The Taliban have already instituted their own form of Islamic law — as they interpret it — in the Swat region. Swat Taliban spokesperson Muslim Khan welcomed the deal, telling the Associated Press that "our whole struggle is for the enforcement of Shariah law."
"If this really brings us the implementation of Shariah, we will fully co-operate with it."
Shariah to be included in appeals process
In late 2007, the Taliban seized control of Swat in a violent uprising that pushed tens of thousands of residents from the area. The group has also reportedly destroyed more than 200 girls' schools in the area in a campaign to stomp out female education.
Shariah law has been in place in Malakand since 1994. But appeals are heard by the secular civil court in Peshawar.
Under the new agreement, the appeals process will be changed, the BBC reported, to accommodate Shariah measures. The Taliban has frequently cited a need to incorporate Shariah law into the appeals process as a reason for its insurgency.
Pakistani officials maintained that the laws do not outlaw female education or enforce other hardline measures favoured by the Taliban in Afghanistan.
Several war-weary residents interviewed in the Swat area welcomed the announcement.
"We just want to see an end to this bloody fighting," said Fazal Wadood, a teacher. "We do not mind what way it comes. It is no problem if it comes through the Islamic system."
But analysts warned that the agreement played into the hands of extremists.
"This is simply a great surrender, a surrender to a handful of forces who work through rough justice and brute force," said Athar Minallah, a lawyer and civil rights activist.
"Who will be accountable for those hundreds of people who have been massacred in Swat? And they go and recognize these forces as a political force.
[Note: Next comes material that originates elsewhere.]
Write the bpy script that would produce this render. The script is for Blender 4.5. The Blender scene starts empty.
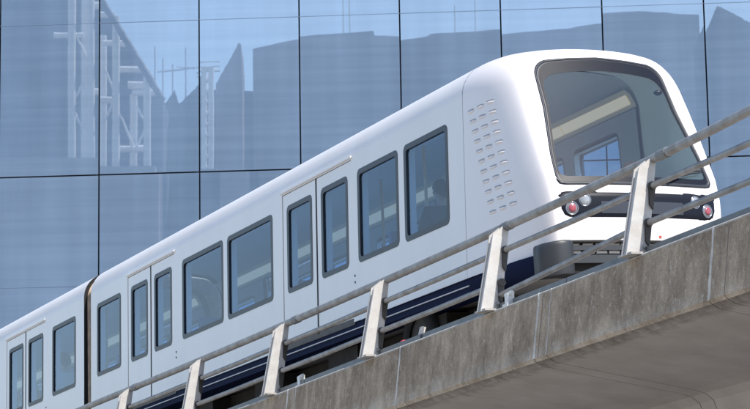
import bpy, bmesh, math, random
from mathutils import Vector, Matrix
random.seed(7)
sc = bpy.context.scene
COL = sc.collection
PI = math.pi

# ------------------------------------------------------------------ camera
F_PX, W_PX, H_PX = 2730.0, 750.0, 409.0
PITCH, ROLL, CAMZ = math.atan(544/2730.0), 0.0165, 1.6
fw = Vector((0, math.cos(PITCH), math.sin(PITCH)))
up0 = Vector((0, -math.sin(PITCH), math.cos(PITCH)))
rt0 = Vector((1, 0, 0))
RT = rt0*math.cos(ROLL) - up0*math.sin(ROLL)
UP = up0*math.cos(ROLL) + rt0*math.sin(ROLL)
cd = bpy.data.cameras.new('camera'); cam = bpy.data.objects.new('camera', cd); COL.objects.link(cam)
cd.sensor_width = 36; cd.sensor_fit = 'HORIZONTAL'; cd.lens = 36*F_PX/W_PX
cd.clip_start = 0.5; cd.clip_end = 3000
m = Matrix((RT, UP, -fw)).transposed().to_4x4(); m.translation = Vector((0, 0, CAMZ))
cam.matrix_world = m
sc.camera = cam

def ray(px, py):
    return (RT*((px-W_PX/2)/F_PX) - UP*((py-H_PX/2)/F_PX) + fw)

# ------------------------------------------------------------------ materials
def new_mat(name):
    m = bpy.data.materials.new(name); m.use_nodes = True
    nt = m.node_tree; nt.nodes.clear()
    o = nt.nodes.new('ShaderNodeOutputMaterial')
    return m, nt, o

def principled(name, col, rough=0.5, metal=0.0, coat=0.0, var=0.0, vscale=3.0, bump=0.0, bscale=40.0, stretch=(1, 1, 1), col2=None, spec=0.5, emit=None):
    m, nt, o = new_mat(name)
    b = nt.nodes.new('ShaderNodeBsdfPrincipled')
    b.inputs['Base Color'].default_value = (*col, 1); b.inputs['Roughness'].default_value = rough
    b.inputs['Metallic'].default_value = metal; b.inputs['Coat Weight'].default_value = coat
    b.inputs['Coat Roughness'].default_value = 0.08
    b.inputs['Specular IOR Level'].default_value = spec
    nt.links.new(b.outputs[0], o.inputs[0])
    if var or bump:
        tc = nt.nodes.new('ShaderNodeTexCoord'); mp = nt.nodes.new('ShaderNodeMapping')
        mp.inputs['Scale'].default_value = stretch
        nt.links.new(tc.outputs['Object'], mp.inputs[0])
    if var:
        n = nt.nodes.new('ShaderNodeTexNoise'); n.inputs['Scale'].default_value = vscale
        n.inputs['Detail'].default_value = 6; n.inputs['Roughness'].default_value = 0.65
        nt.links.new(mp.outputs[0], n.inputs['Vector'])
        r = nt.nodes.new('ShaderNodeValToRGB')
        c2 = col2 or tuple(c*(1-var) for c in col)
        r.color_ramp.elements[0].position = 0.33; r.color_ramp.elements[0].color = (*c2, 1)
        r.color_ramp.elements[1].position = 0.66; r.color_ramp.elements[1].color = (*col, 1)
        nt.links.new(n.outputs['Fac'], r.inputs[0]); nt.links.new(r.outputs[0], b.inputs['Base Color'])
    if bump:
        n2 = nt.nodes.new('ShaderNodeTexNoise'); n2.inputs['Scale'].default_value = bscale; n2.inputs['Detail'].default_value = 5
        nt.links.new(mp.outputs[0], n2.inputs['Vector'])
        bp = nt.nodes.new('ShaderNodeBump'); bp.inputs['Strength'].default_value = bump; bp.inputs['Distance'].default_value = 0.01
        nt.links.new(n2.outputs['Fac'], bp.inputs['Height']); nt.links.new(bp.outputs[0], b.inputs['Normal'])
    return m

def glass_mat(name, tint, refl=0.04, grz=0.85, rough=0.0):
    m, nt, o = new_mat(name)
    t = nt.nodes.new('ShaderNodeBsdfTransparent'); t.inputs[0].default_value = (*tint, 1)
    g = nt.nodes.new('ShaderNodeBsdfGlossy'); g.inputs['Roughness'].default_value = rough
    g.inputs[0].default_value = (0.95, 0.97, 1, 1)
    lw = nt.nodes.new('ShaderNodeLayerWeight'); lw.inputs[0].default_value = 0.5
    pw = nt.nodes.new('ShaderNodeMath'); pw.operation = 'POWER'; pw.inputs[1].default_value = 4.0
    nt.links.new(lw.outputs['Facing'], pw.inputs[0])
    ad = nt.nodes.new('ShaderNodeMath'); ad.operation = 'MULTIPLY_ADD'; ad.inputs[1].default_value = grz; ad.inputs[2].default_value = refl; ad.use_clamp = True
    nt.links.new(pw.outputs[0], ad.inputs[0])
    mx = nt.nodes.new('ShaderNodeMixShader')
    nt.links.new(ad.outputs[0], mx.inputs[0]); nt.links.new(t.outputs[0], mx.inputs[1]); nt.links.new(g.outputs[0], mx.inputs[2])
    nt.links.new(mx.outputs[0], o.inputs[0])
    return m

def concrete_mat(name, base, dark, pale, zlo, zhi):
    """weathered board-marked concrete: blotches, vertical run-off streaks, a pale lime bloom along the lower edge"""
    m, nt, o = new_mat(name)
    N = nt.nodes.new; L = nt.links.new
    b = N('ShaderNodeBsdfPrincipled'); b.inputs['Roughness'].default_value = 0.9; b.inputs['Specular IOR Level'].default_value = 0.2
    L(b.outputs[0], o.inputs[0])
    tc = N('ShaderNodeTexCoord')
    def noise(scale, st, det=8, rough=0.65):
        mp = N('ShaderNodeMapping'); mp.inputs['Scale'].default_value = st
        L(tc.outputs['Object'], mp.inputs[0])
        n = N('ShaderNodeTexNoise'); n.inputs['Scale'].default_value = scale; n.inputs['Detail'].default_value = det
        n.inputs['Roughness'].default_value = rough
        L(mp.outputs[0], n.inputs['Vector']); return n.outputs['Fac']
    def ramp(f, a, c, ca=(0, 0, 0), cc=(1, 1, 1)):
        r = N('ShaderNodeValToRGB'); r.color_ramp.elements[0].position = a; r.color_ramp.elements[1].position = c
        r.color_ramp.elements[0].color = (*ca, 1); r.color_ramp.elements[1].color = (*cc, 1)
        L(f, r.inputs[0]); return r.outputs[0]
    def mix(f, c1, c2, mode='MIX'):
        x = N('ShaderNodeMix'); x.data_type = 'RGBA'; x.blend_type = mode
        if isinstance(f, float): x.inputs[0].default_value = f
        else: L(f, x.inputs[0])
        for k, c in ((6, c1), (7, c2)):
            if isinstance(c, tuple): x.inputs[k].default_value = (*c, 1)
            else: L(c, x.inputs[k])
        return x.outputs[2]
    c = ramp(noise(2.6, (1, 1, 0.6), 10, 0.72), 0.34, 0.64, tuple(x*0.78 for x in dark), base)
    streak = ramp(noise(7, (1, 1, 0.22), 7, 0.75), 0.46, 0.72)
    sm_ = N('ShaderNodeMath'); sm_.operation = 'MULTIPLY'; sm_.inputs[1].default_value = 0.75; L(streak, sm_.inputs[0])
    c = mix(sm_.outputs[0], c, tuple(x*0.6 for x in dark))
    # grey-white specks and leached patches
    sp = ramp(noise(26, (1, 1, 0.6), 3), 0.56, 0.72)
    fm = N('ShaderNodeMath'); fm.operation = 'MULTIPLY'; fm.inputs[1].default_value = 0.55; L(sp, fm.inputs[0])
    c = mix(fm.outputs[0], c, pale)
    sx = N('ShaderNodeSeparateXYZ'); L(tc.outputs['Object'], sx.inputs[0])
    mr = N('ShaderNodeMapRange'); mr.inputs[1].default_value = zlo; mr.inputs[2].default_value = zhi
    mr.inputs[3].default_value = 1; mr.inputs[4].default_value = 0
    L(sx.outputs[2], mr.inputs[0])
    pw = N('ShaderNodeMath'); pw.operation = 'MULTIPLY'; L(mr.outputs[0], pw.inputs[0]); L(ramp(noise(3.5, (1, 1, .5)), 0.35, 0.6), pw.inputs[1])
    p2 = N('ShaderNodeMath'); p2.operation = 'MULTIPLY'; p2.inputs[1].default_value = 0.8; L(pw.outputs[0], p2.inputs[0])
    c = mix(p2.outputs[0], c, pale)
    fine = ramp(noise(120, (1, 1, 1), 3), 0.32, 0.70, (0.58, 0.58, 0.58), (1.16, 1.16, 1.16))
    c = mix(1.0, c, fine, 'MULTIPLY')
    L(c, b.inputs['Base Color'])
    bp = N('ShaderNodeBump'); bp.inputs['Strength'].default_value = 0.5; bp.inputs['Distance'].default_value = 0.008
    L(noise(60, (1, 1, .7), 6), bp.inputs['Height']); L(bp.outputs[0], b.inputs['Normal'])
    return m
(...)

This is pathetic."
Regaining Swat is a major test for Pakistan's shaky civilian government because, unlike the semi-autonomous tribal regions along the Afghan border where al-Qaeda and Taliban have long thrived, the valley is supposed to be fully under its control.
A string of recent attacks on foreigners — including the apparent beheading of a Polish geologist — have underscored the deteriorating security conditions.